Michel Portier, head of the Agritel consultancy, said that experience with the end of wheat and maize quotas had shown that farmers became much more dependent upon world prices.
“The end of quotas will lead to a sharp increase in European production, and as Europe is self-sufficient in milk, the surplus will become completely oriented towards export and will thus be more correlated to the world market,” said Portier.
An Agritel study estimated that the production of milk could climb by 30 percent in Germany by 2020.
Joachim Rukwied, head of the German farmers’ federation DBV, said there were no great concerns among his members about the end of quotas.
“In fact the reasonable prices we’ve seen these past months have already resulted in a small increase in production,” he said at a recent news conference in Germany.

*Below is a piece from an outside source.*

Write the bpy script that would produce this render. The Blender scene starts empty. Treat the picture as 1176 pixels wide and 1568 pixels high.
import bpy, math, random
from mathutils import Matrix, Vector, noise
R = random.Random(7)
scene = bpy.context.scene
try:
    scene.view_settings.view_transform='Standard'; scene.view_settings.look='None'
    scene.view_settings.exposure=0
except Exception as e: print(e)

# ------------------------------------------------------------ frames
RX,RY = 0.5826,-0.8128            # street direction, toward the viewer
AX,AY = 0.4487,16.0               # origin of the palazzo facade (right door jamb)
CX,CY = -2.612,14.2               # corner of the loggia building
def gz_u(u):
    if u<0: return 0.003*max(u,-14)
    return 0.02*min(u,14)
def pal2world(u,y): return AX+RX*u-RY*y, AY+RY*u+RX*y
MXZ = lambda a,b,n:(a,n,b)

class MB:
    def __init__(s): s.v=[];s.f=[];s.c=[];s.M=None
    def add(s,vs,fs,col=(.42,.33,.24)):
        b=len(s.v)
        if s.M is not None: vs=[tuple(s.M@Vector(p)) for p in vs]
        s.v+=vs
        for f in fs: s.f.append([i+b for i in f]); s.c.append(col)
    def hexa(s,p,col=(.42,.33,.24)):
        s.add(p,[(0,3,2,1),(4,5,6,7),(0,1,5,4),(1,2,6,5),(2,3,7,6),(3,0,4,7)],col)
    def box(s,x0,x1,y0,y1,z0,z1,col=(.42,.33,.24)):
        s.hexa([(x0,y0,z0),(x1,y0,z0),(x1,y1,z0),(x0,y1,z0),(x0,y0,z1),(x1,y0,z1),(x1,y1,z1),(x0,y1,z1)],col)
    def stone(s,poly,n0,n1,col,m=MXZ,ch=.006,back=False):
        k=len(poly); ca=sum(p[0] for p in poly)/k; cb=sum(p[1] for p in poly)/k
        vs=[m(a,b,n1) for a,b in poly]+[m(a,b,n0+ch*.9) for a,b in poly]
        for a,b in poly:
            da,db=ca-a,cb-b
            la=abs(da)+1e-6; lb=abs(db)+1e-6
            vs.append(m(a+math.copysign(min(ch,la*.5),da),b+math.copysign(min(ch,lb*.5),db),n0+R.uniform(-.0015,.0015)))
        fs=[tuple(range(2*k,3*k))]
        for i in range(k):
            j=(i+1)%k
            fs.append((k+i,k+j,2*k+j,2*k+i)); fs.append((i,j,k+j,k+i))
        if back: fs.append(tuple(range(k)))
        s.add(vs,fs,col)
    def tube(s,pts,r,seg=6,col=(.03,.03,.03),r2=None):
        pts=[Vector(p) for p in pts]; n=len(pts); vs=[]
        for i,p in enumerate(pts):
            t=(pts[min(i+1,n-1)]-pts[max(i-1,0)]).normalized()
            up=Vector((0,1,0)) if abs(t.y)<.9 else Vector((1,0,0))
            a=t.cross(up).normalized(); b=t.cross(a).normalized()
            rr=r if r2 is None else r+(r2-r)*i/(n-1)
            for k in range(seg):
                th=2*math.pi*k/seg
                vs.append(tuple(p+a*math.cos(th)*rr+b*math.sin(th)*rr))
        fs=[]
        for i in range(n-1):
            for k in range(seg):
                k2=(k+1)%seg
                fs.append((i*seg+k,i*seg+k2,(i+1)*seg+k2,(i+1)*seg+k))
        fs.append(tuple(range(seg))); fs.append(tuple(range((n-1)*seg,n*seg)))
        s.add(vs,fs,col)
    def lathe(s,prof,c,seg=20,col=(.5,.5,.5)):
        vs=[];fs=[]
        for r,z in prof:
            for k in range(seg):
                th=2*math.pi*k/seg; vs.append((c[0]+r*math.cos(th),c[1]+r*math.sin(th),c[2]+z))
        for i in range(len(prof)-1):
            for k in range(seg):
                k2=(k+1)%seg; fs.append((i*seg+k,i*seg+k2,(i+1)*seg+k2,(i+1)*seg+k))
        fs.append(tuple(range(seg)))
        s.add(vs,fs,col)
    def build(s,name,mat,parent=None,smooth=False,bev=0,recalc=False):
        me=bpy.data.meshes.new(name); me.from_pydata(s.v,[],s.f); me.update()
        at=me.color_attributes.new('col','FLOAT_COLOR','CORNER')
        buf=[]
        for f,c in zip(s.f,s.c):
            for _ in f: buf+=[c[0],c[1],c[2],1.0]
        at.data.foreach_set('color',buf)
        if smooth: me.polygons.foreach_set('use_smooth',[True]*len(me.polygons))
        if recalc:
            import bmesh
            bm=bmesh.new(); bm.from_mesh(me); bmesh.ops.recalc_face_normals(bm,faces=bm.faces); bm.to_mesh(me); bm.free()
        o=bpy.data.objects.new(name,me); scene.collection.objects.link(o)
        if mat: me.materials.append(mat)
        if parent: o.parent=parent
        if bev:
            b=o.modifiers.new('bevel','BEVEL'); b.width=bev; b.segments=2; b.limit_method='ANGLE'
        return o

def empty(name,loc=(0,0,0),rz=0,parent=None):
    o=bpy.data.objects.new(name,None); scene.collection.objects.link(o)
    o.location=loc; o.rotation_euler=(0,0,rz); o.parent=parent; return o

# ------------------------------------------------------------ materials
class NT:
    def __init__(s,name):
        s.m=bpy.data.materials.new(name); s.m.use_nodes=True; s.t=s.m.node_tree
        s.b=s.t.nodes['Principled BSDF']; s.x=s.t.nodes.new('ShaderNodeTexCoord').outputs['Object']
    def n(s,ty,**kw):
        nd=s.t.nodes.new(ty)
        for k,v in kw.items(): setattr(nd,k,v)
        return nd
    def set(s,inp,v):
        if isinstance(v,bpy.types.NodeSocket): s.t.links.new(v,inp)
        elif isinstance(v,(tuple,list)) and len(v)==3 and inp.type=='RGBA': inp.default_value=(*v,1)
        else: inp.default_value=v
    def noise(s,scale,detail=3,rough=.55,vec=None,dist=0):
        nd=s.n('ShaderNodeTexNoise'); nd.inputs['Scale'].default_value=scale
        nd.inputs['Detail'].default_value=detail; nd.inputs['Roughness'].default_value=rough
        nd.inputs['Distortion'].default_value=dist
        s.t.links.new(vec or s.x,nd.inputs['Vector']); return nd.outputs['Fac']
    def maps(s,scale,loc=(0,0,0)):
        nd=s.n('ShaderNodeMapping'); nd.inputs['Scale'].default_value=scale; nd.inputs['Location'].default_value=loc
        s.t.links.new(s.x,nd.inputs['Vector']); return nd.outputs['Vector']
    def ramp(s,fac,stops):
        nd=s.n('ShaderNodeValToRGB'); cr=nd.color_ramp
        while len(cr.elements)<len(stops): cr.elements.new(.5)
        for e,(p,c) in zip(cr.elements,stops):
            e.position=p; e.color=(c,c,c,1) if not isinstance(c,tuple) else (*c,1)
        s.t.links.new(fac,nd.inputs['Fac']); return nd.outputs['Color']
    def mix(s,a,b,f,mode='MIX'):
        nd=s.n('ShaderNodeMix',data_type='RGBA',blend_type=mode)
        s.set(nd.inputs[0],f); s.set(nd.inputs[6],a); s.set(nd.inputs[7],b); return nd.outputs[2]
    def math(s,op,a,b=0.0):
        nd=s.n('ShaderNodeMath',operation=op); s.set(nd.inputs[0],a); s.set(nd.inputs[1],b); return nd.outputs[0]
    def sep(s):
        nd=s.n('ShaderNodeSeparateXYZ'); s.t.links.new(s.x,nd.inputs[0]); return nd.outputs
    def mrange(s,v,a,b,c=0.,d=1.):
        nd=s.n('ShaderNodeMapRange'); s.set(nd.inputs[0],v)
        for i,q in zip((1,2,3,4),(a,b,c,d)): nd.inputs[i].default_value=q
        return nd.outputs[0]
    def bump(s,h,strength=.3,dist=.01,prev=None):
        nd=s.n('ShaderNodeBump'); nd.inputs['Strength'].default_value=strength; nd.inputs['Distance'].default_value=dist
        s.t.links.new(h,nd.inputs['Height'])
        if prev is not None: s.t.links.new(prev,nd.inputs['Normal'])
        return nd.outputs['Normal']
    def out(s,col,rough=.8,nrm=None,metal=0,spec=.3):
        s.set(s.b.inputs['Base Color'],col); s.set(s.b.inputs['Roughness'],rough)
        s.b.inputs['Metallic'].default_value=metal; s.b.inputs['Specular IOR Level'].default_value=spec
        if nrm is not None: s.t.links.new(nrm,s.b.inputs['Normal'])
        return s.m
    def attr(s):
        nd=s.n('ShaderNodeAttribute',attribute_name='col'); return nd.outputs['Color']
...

“We don’t think that an end of quotas will lead to a sudden rise-there may even be a small drop,” he added.
Rukwied added that Germany has lost three-quarters of its dairy farms since quotas were introduced.
“We don’t think it can get any worse,” he said. “Quotas clearly failed in their objective of preventing structural upheaval.”
Long-term the outlook is good for dairy products as the price of
agricultural commodities has been on the rise since the early 2000s and demand from emerging nations is set to continue growing.
China has been a particularly strong source of demand as Chinese consumers now prefer foreign infant formula following incidents of tainted domestic products.
This helps not only demand for powdered milk, but also for whey, which is the liquid that remains after milk curdles during cheese production, and is used to fortify products such as infant formula and bodybuilding supplements.
Chinese companies have been investing in Europe to increase processing capacity for powdered milk.
Agritel’s Portier called Euronext’s creation of a futures and options market good news “as it provides a set of tools to address the alignment of dairy prices in Europe with the international market at a time when the dairy industry will need to adapt to the end of quotas.”
However Gerard Calbrix, an economist at the French Association of Dairy Processors (ALTA), the country’s largest purchaser of fresh milk, did not share the enthusiasm.
“Industrial dairy producers have not so far shown interest in these types of contracts and I don’t see why they would now,” he said.
He also noted “there is a lot of ambiguity about the types of products presented as primary agricultural commodities when they aren’t-they are finished products for us and they account for only a small part, some 10 to 15 percent, of our output,” said Calbrix.
“It is like proposing to Coca-Cola and Pepsi a term market for cola,” he added.
Calbrix pointed out that Euronext had already tried to launch futures contracts for non-fat powdered milk in 2010.
“Nobody went for it and it flopped,” he said.
“We buy our milk directly from dairy farmers, it is a heavy and very perishable product for which no market is possible. And our finished products, we sell them to supermarket chains,” said Calbrix.
The only firms that Calbrix sees as being interested in such contracts would be food companies that use the products as inputs, such as makers of cookies or infant formula producers.